In the 5th century when the Parthenon was converted to a Christian church, much of the pagan cultural heritage of classical Greece was destroyed by zealous churchmen who smashed the metopes on the exterior of the building and the statuary within.

Just as the Italian Renaissance blossomed in the 15th century the Dominican friar, Girolamo Savonarola was dispatched to Florence. Like today’s Christian fundamentalists, Savonarola was obsessed with apocalyptic visions.

In 1497, in an orgy of destruction that somehow manages to presage the present day concerns of both Christian and Islamic fundamentalists, he and his followers went door to door seizing articles,

… associated with moral laxity: mirrors, cosmetics, lewd pictures, pagan books, sculptures, gaming tables, chess pieces, lutes and other musical instruments, fine dresses, women's hats, and the works of immoral poets, and burnt them all in a large pile in the Piazza della Signoria of Florence.
Likewise, during the Reformation, when the Puritans under Oliver Cromwell came to power, iconoclasts took hammers to the stained glass, frescoes, and statuary throughout England. The same annihilation of culture took place all over Europe, as well.

As I write this, I have open beside me an album of photos I took ten years ago of the appalling destruction done by the iconoclasts in the Lady Chapel of Ely Cathedral, north of London. Once you’ve seen it, you never forget.

When the Nazis came to power in Germany, they had their own bonfires of the vanities. Lots of them. Ominously, books by and about Darwin and evolution were fuel for their fires.

Of course, in all this, I’ve focused almost exclusively on the destruction of art, science, culture, and history. It goes without saying that in every age the cost in human lives was always much higher.

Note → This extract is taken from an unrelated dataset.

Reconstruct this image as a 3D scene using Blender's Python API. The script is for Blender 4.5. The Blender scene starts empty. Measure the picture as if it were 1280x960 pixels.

While I’ve been writing this post, from time to time I’ve taken occasional breaks to refresh my mind by re-reading the Dover testimony of paleontologist Kevin Padian. The National Center for Science Education recently updated the transcript of his testimony with the slides he presented there.

The damning point by point refutation of creationist claims – on the Cambrian explosion, on supposed gaps in the fossil record – contained in Padian’s expert testimony and now reinforced by the photographic documentation contained in the slides, I fear, will prove just too subversive for fundamentalists with power to bear.

And just as the iconoclasts and their ilk tried to obliterate history, today's fundamentalists, the new iconoclasts, if given the chance, will be compelled to obliterate the evidence for evolution.

I am aware that many of those who read these words will doubt that our good, old garden-variety American fundamentalists have the political will to follow the logic of their theology through to the end. I urge those who harbor such doubts to read Max Blumenthal’s Salon piece, “Avenging Angel of the Religious Right.”

Blumenthal reports that Bruce Chapman, the president of the Discovery Institute, and his financial benefactor Howard Ahmanson “cranked up a smear campaign” against the first openly gay Episcopalian bishop, the Rt. Rev. Eugene Robinson, “falsely accusing him of sexual harassment and administering a bisexual pornography Web site.”

Their cynical use of character assassination to achieve political and religious goals shows clearly, I think, that these men will stop at nothing.

Even more chilling is the case of Kansas University social scientist Dennis Dailey. Many of the same Christian fundamentalist forces that fought to write creationism into the curriculum, including state Sen. Susan Wagle, a Republican from Wichita, falsely accused Dailey of showing child pornography in his KU human sexuality course.

These sensational charges were aired nationally on the FOX News Network’s "O’Reilly Factor" creating an uproar that might have destroyed Dailey’s reputation, career, and family. The accusations were quickly followed by right-wing efforts in the state legislature to cut KU’s budget.

A subsequent investigation by KU's chancellor found the charges utterly without merit.

These are the methods now employed by Christian supremacists in and around the Discovery Institute. How far they will go in the future is any body's guess, but the chilling history of religious fanaticism suggests it would be prudent never to give them the chance.